→ **GIVEN PROBLEM**: Beginning with the first line of the data below, reproduce every line unchanged, ending with the line that holds "R = math.radians".

→ **PROVIDED MATERIAL**:
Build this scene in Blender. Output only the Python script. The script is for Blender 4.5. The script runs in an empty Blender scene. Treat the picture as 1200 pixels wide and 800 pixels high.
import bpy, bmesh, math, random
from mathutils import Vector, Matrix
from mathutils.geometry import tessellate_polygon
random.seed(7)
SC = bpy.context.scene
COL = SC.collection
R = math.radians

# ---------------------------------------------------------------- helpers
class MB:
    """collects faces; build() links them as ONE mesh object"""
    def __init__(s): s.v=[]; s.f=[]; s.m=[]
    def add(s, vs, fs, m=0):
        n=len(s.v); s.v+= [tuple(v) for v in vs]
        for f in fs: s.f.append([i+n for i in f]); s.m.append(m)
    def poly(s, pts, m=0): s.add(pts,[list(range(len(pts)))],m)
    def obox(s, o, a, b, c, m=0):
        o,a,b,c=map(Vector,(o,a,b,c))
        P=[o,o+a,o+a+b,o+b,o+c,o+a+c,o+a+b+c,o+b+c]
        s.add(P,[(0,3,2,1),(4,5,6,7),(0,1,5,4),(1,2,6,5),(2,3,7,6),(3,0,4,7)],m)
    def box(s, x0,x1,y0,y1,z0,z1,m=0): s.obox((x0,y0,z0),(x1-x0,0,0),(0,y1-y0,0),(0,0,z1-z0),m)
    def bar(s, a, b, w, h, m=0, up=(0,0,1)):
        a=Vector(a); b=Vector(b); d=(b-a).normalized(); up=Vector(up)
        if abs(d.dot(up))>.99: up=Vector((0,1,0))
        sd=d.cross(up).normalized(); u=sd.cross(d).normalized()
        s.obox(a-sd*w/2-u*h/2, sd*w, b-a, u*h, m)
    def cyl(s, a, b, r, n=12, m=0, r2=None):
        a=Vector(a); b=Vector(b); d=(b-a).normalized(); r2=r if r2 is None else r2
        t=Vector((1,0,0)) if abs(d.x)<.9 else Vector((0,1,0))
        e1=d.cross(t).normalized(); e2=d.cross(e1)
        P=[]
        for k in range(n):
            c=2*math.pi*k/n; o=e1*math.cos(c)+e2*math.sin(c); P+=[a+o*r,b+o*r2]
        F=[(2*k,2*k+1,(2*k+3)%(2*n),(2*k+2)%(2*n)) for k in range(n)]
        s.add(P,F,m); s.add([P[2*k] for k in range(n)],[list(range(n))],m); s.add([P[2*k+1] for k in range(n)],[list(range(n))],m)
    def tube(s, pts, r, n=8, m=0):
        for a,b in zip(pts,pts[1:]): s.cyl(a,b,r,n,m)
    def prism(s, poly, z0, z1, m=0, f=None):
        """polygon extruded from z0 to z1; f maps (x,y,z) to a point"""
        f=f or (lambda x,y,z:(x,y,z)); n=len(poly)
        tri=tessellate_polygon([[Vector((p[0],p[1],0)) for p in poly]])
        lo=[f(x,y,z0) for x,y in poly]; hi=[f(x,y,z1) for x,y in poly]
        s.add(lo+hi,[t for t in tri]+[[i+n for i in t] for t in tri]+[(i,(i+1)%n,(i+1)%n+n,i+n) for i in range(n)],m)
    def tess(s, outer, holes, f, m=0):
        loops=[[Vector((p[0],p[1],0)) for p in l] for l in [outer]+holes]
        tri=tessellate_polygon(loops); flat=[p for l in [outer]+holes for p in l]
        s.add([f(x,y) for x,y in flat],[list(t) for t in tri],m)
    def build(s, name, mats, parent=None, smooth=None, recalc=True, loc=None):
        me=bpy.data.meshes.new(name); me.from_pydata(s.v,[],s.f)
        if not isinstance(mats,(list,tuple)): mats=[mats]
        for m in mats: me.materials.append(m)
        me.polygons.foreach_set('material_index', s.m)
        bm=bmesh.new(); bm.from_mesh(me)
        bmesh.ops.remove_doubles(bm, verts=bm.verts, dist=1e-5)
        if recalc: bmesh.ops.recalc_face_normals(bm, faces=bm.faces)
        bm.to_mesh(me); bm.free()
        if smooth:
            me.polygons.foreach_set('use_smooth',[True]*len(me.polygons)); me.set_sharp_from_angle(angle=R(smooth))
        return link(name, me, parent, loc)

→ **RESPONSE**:
Build this scene in Blender. Output only the Python script. The script is for Blender 4.5. The script runs in an empty Blender scene. Treat the picture as 1200 pixels wide and 800 pixels high.
import bpy, bmesh, math, random
from mathutils import Vector, Matrix
from mathutils.geometry import tessellate_polygon
random.seed(7)
SC = bpy.context.scene
COL = SC.collection
R = math.radians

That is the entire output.